Panellists mix discourses
March 20 wasn’t just a Friday. It was also the day that UVic celebrated the UN-declared International Day for the Elimination of Racial Discrimination.
Organized by the Students of Colour Collective (SOCC), the day included a panel discussion which saw four graduate and undergraduate students speak about their experiences as both racialized and individuals with non-heterosexual preferences.
Nish Khanna, a UVic graduate student, talked about his experience with a friend who met him at a conference the first year as a woman and re-encountered Khanna the second after he had transitioned.
Initially, he said, the friend was shocked.
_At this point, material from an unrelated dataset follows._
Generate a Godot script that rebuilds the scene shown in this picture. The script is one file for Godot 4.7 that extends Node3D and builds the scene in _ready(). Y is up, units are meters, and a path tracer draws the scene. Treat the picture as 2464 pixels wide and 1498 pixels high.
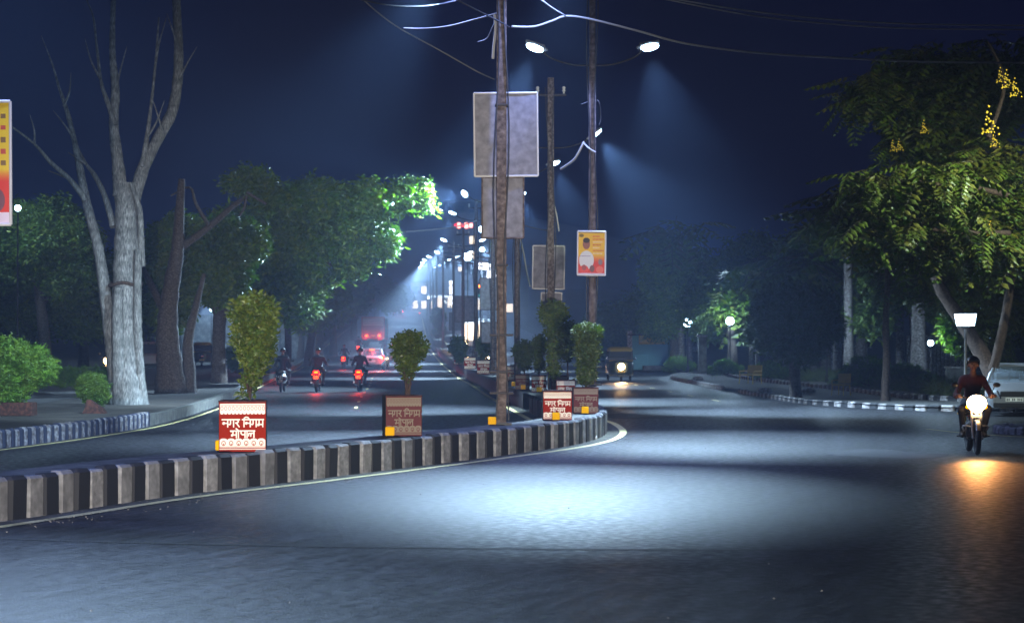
extends Node3D

const FOCAL := 5000.0
const EYE := 2.1
var rng := RandomNumberGenerator.new()
var taken := {}
var M := {}
var T := {}
var centre: PackedVector2Array      # the median's centre line, x and distance
var leaf_sets := {}
const COOL := Color(0.74, 0.885, 1.0)
const NEUTRAL := Color(0.94, 1.0, 0.90)
const HALOGEN := Color(1.0, 0.965, 0.92)
const WARM := Color(1.0, 0.80, 0.56)

# ---------------------------------------------------------------- places
func at(x: float, y: float, d: float) -> Vector3:
	return Vector3((x - 1232.0) / FOCAL * d, EYE + (816.0 - y) / FOCAL * d, -d)

func rise(d: float) -> float:
	var t := maxf(d - 140.0, 0.0)
	return 0.0285 * (t * t / 80.0 if t < 40.0 else t - 20.0)

func on_road(x: float, d: float) -> Vector3:
	return Vector3(x, rise(d), -d)

# ---------------------------------------------------------------- nodes
func numbered(called: String) -> String:
	if not taken.has(called):
		taken[called] = 0
		return called
	taken[called] += 1
	return "%s_%03d" % [called, taken[called]]

func tag(o: Node, label := "", category := "", group := "", kind := "") -> Node:
	if label: o.set_meta("label", label)
	if category: o.set_meta("category", category)
	if group: o.set_meta("group", group)
	if kind: o.set_meta("kind", kind)
	return o

func thing(called: String, label: String, category: String, where := Vector3.ZERO, turn := 0.0, group := "") -> Node3D:
	var o := Node3D.new()
	o.name = numbered(called)
	add_child(o)
	o.position = where
	o.rotation.y = turn
	tag(o, label, category, group)
	return o

var name_count := {}
func put(called: String, mesh: Mesh, m: Material, parent: Node = null) -> MeshInstance3D:
	var o := MeshInstance3D.new()
	o.mesh = mesh
	o.material_override = m
	if parent == null or parent == self:
		o.name = numbered(called)
		add_child(o)
	else:
		var key := "%d/%s" % [parent.get_instance_id(), called]
		var n: int = name_count.get(key, 0)
		name_count[key] = n + 1
		o.name = called if n == 0 else "%s_%03d" % [called, n]
		parent.add_child(o)
	return o

func obj(called: String, st: SurfaceTool, m: Material, parent: Node = null) -> MeshInstance3D:
	st.generate_normals()
	return put(called, st.commit(), m, parent)

func struct(called: String, st: SurfaceTool, m: Material) -> MeshInstance3D:
	var o := obj(called, st, m)
	o.set_meta("kind", "structure")
	return o

func copy_of(o: Node3D, label := "", group := "") -> Node3D:
	var c: Node3D = o.duplicate()
	c.name = numbered(String(o.name).rstrip("0123456789").trim_suffix("_"))
	add_child(c)
	if label: c.set_meta("label", label)
	if group: c.set_meta("group", group)
	return c

# ---------------------------------------------------------------- shapes
func begin() -> SurfaceTool:
	var st := SurfaceTool.new()
	st.begin(Mesh.PRIMITIVE_TRIANGLES)
	st.set_smooth_group(-1)
	return st

func tri(st: SurfaceTool, a: Vector3, b: Vector3, c: Vector3, outward: Vector3) -> void:
	st.add_vertex(a)
	if (b - a).cross(c - a).dot(outward) > 0.0:
		st.add_vertex(c); st.add_vertex(b)
	else:
		st.add_vertex(b); st.add_vertex(c)

func quad(st: SurfaceTool, a: Vector3, b: Vector3, c: Vector3, d: Vector3, outward: Vector3) -> void:
	tri(st, a, b, c, outward)
	tri(st, a, c, d, outward)

func box(st: SurfaceTool, mid: Vector3, size: Vector3, basis := Basis.IDENTITY, c := 0.0) -> void:
	st.set_smooth_group(-1)
	var h := size * 0.5
	c = minf(c, minf(h.x, minf(h.y, h.z)) * 0.9)
	var v := func(s: Vector3, axis: int) -> Vector3:
		var p := Vector3(s.x * (h.x - c), s.y * (h.y - c), s.z * (h.z - c))
		p[axis] = s[axis] * h[axis]
		return mid + basis * p
	for k in 3:
		var l := (k + 1) % 3
		var m := (k + 2) % 3
		for s in [-1.0, 1.0]:
			var q := []
			for ab in [[-1, -1], [1, -1], [1, 1], [-1, 1]]:
				var w := Vector3.ZERO
				w[k] = s; w[l] = ab[0]; w[m] = ab[1]
				q.append(v.call(w, k))
			var out := Vector3.ZERO
			out[k] = s
			quad(st, q[0], q[1], q[2], q[3], basis * out)
			if c > 0.0:
				for t in [-1.0, 1.0]:
					var w0 := Vector3.ZERO
					w0[k] = s; w0[l] = t; w0[m] = -1
					var w1 := w0
					w1[m] = 1
					out[l] = t
					quad(st, v.call(w0, k), v.call(w1, k), v.call(w1, l), v.call(w0, l), basis * out)
					out[l] = 0.0
	if c > 0.0:
		for i in 8:
			var w := Vector3(1.0 if i & 1 else -1.0, 1.0 if i & 2 else -1.0, 1.0 if i & 4 else -1.0)
			tri(st, v.call(w, 0), v.call(w, 1), v.call(w, 2), basis * w)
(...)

But, at the conference, she found him and they sat down together to talk. The most important thing his friend did, Khanna said, was ask questions.
Soumya Natarajan, who works on Project Respect, a project of the Victoria Women’s Sexual Assault Centre, talked about growing up in India and thinking about her sexual identity, as someone who liked women, as being separate from her identity as an Indian woman.
“When I think of myself as a queer person, I kind of think about it in a white way, and when I think about myself … as a brown person, I don’t really think of my sexuality,” she explained.
Natarajan wasn’t sure what to do about the disconnect, she said, as it is something she struggles with herself.
But Khalilah Alwani, a women’s studies and political science graduate, had an idea. Alwani called for more resources for racialized people and sexuality — she said her research has turned up only enough to count on one hand.
“I think a lot of it comes down to actively claiming those spaces and using the resources we have,” she said, explaining that mediums like zines were a good way to get the message out.
First-year undergrad Ariel Tseng talked about being both a Taiwanese-Canadian and the first person to come out at her Christian high school.
The panel was emceed by Jin-Sun Yoon, a senior instructor at UVic’s School of Child and Youth Care. Pamela Brown, a representative from UVic’s new Positive Space Network, was also in attendance.
Brown said the network is a step in the right direction for UVic, because it means that UVic is giving institutional recognition to gender issues.
“The goal of the network is to make UVic a safer space for all genders and sexualities,” she explained.
When something is recognized and supported as an institutional goal, it becomes more important, she said.